Wednesday, January 21, 2009

Cold Weather Operations

This is a picture that I took one morning through the window of the FBO - pretty sure this was MKE.

Brrrr. It just looks cold. The Captain and I were just coming on to this airplane, so we weren't sure what we were going to find out there. One thing that we needed to think about was whether the drinks had been removed from the airplane the night before.

Wait, you thought I was going to talk about de-icing, or preheating the engine, or something similiar, didn't you?

Well, there are a lot of other considerations to operating in the cold weather. First, I am again grateful to be flying the Citation X with an APU. We can turn on this Auxiliary Power Unit and generate heat into the cabin so we are not doing our preflight duties in the cold. Other aircraft without an APU can request a GPU - ground power unit, but this won't provide heat. Sometimes, especially for the airlines, you can get a ducting unit to pump hot or cold air into the cabin.
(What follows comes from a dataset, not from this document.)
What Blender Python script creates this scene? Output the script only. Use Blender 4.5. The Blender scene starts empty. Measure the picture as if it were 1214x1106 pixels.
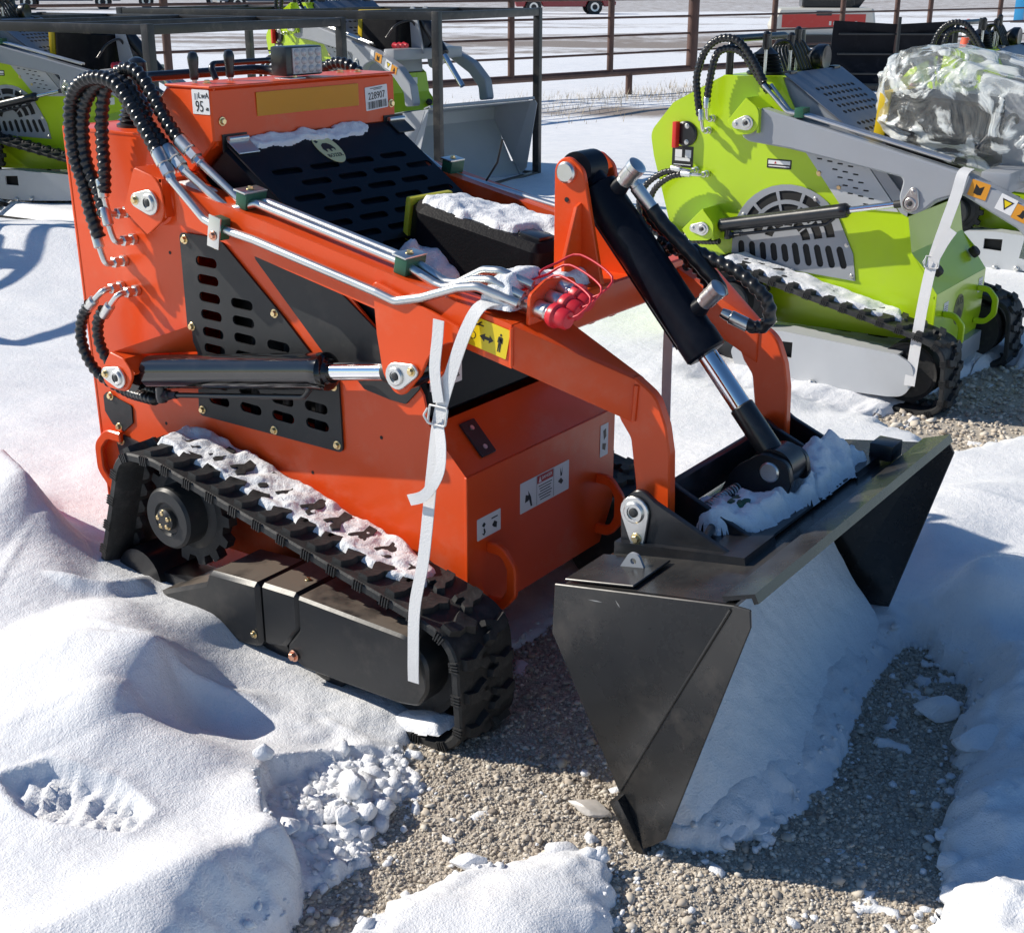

Secondly, since the inside of the airplane will soon be cold soaked in such temperatures, it can get mighty cold inside. See this page for "cold soaked," a term often used but debunked by a seismologist at the Geophysical Institute, University of Alaska Fairbanks. Even so, it is standard procedure in airplane trials, seen at right.

The Brazilian airframer [Embraer] says results were "very positive" as engines, systems, batteries and doors were tested for 12h at a temperature of -40°C (-40°F).

As a result of these subzero temperatures, the drinks that we have on board may also freeze, causing their containers (whether glass bottle, plastic bottle or aluminum can) to explode, causing a huge (and expensive) mess to clean. I tried to find an easy answer on why this happens and found - guess what - a million different hits on how to make your soda freeze, how baking soda freezes, how to make a fountain from Coke and Menthos, etc...

The best reference I found was here: .

Water has an unusual characteristic; in its solid form, it is less dense than in its liquid form. Thus, as it freezes, it expands slightly. This is why ice floats to the top of liquid water, rather than sinking to the bottom. With most other substances, if you were to put a solid piece of that substance into a container of that same substance melted into a liquid, the solid would sink to the bottom.This, also, is why a container of a water-based liquid (such as soda) might rupture when frozen. As the water freezes, it expands, taking up more volume, and if the container can't contain that increased volume, it bursts.

Budding scientists from 5th - 8th grade can do an experiment, Soda Sabotage, testing the effects of heat on a can of soda.

1 comment:

  1. Anonymous11:16 AM

    I think it's awesome that you fly a Citation X! Is an APU not standard equip on the X? I never thought of that before, I always assumed corporate jets had APUs, but I guess some are too small to fit one.